By decision of the general assembly (simple majority of votes), the board can be dismissed from managing the Association before the end of the term of office. The board of the Association adopts its resolutions with a majority of votes in the presence of at least three members of the board.
Article 10: Tasks of the Association board of directors
The board of the Association is responsible for:
1. The management of the Association and its business
2. The administration of the Association’s assets
3. The admission and exclusion of members
4. The adoption of resolutions on the convening of ordinary and extraordinary general assembly meetings
5. The conclusion of contracts with third parties, insofar as they are not restricted to the approval and adoption of resolutions by the general assembly
6. The implementation of all resolutions of the general assembly
7. The preparation and execution of all events of the Association
The chairperson or his/her deputy is responsible for chairing all meetings of the Association’s board of directors, managing the Association’s board of directors, and supervising the timely and correct implementation of the resolutions of the board of directors and the general assembly.
The treasurer or his/her deputy shall be responsible for the accounting management of the entire assets of the Association. He/she shall ensure that an accurate record is kept, that accounts are kept of incoming and outgoing funds in cash and in the accounts of the financial institutions, and that annual reports are submitted to the general assembly. He/she shall sign all documents dealing with money management together with the chairperson or his/her deputy.
The secretary is responsible for handling correspondence, keeping the minutes of the general meeting and the board meetings, and for signing the documents of the Association together with the chairperson or his/her deputy.
The other members of the board take part in its deliberations and are entrusted with tasks by the board on a case-by-case basis.
Article 11: Supervisory bodies
The general assembly elects two auditors, who annually audit the annual accounts of the Association by inspecting the books and records and reporting to the general assembly.
Article 12: Court of arbitration
In all disputes arising from the Association relationship, the arbitral tribunal shall decide under exclusion of legal action. The tribunal shall be formed when one party to the dispute nominates a member as arbitrator in writing to the board. Upon request by the board of directors within seven days, the other party to the dispute shall nominate a member of the arbitral tribunal within 14 days. After notification by the board within seven days, the appointed arbitrators shall elect a third member as chairperson of the arbitral tribunal within a further 14 days. In the case of a majority of the votes cast, the decision shall be made by the drawing of lots among the nominees. The members of the arbitral tribunal may not belong to any governing body – with the exception of the general assembly – whose activity is the subject of the dispute.
The arbitral tribunal shall reach its decision in the presence of all its members by a simple majority of votes. The decisions are final within the Association.

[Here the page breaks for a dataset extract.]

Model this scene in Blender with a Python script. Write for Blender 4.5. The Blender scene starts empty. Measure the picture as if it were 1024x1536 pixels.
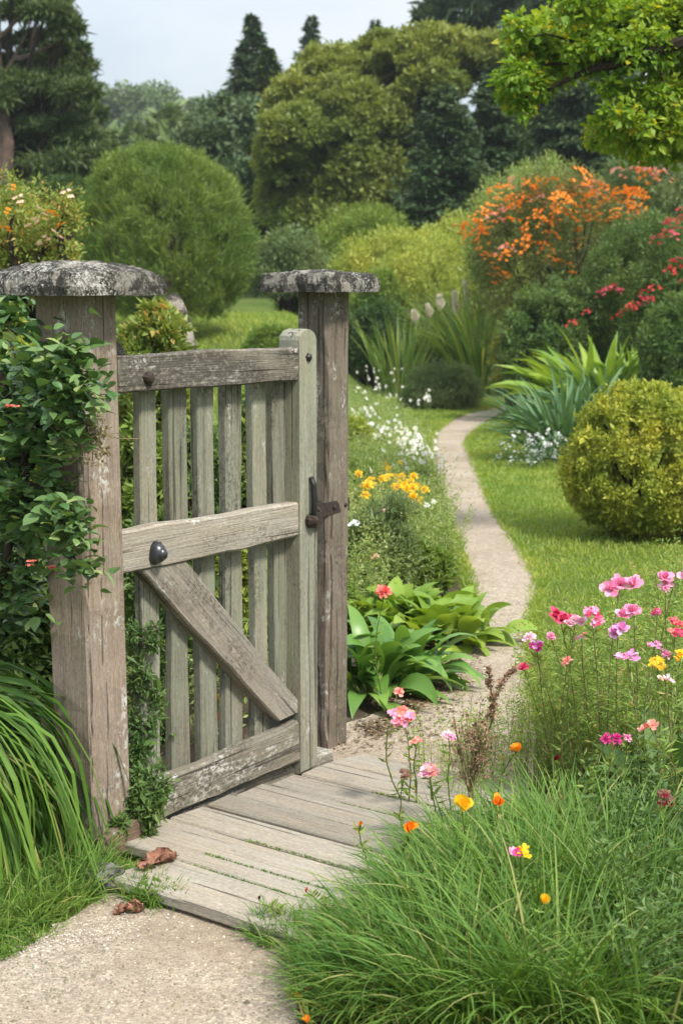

Article 13: Dissolution of the Association
The petition for dissolution of the Association can only be filed by the board of directors and must be decided by the general assembly, whose agenda shall only include the dissolution of the Association. The dissolution requires a two-thirds majority of the valid votes cast.
The Association’s assets still existing at the time of dissolution shall be allocated to the municipality of Baden, which shall hold such assets in custody and transfer them to a new Kunstverein, which shall have the same dissolution provisions in its statutes; a liquidator shall be appointed for this purpose.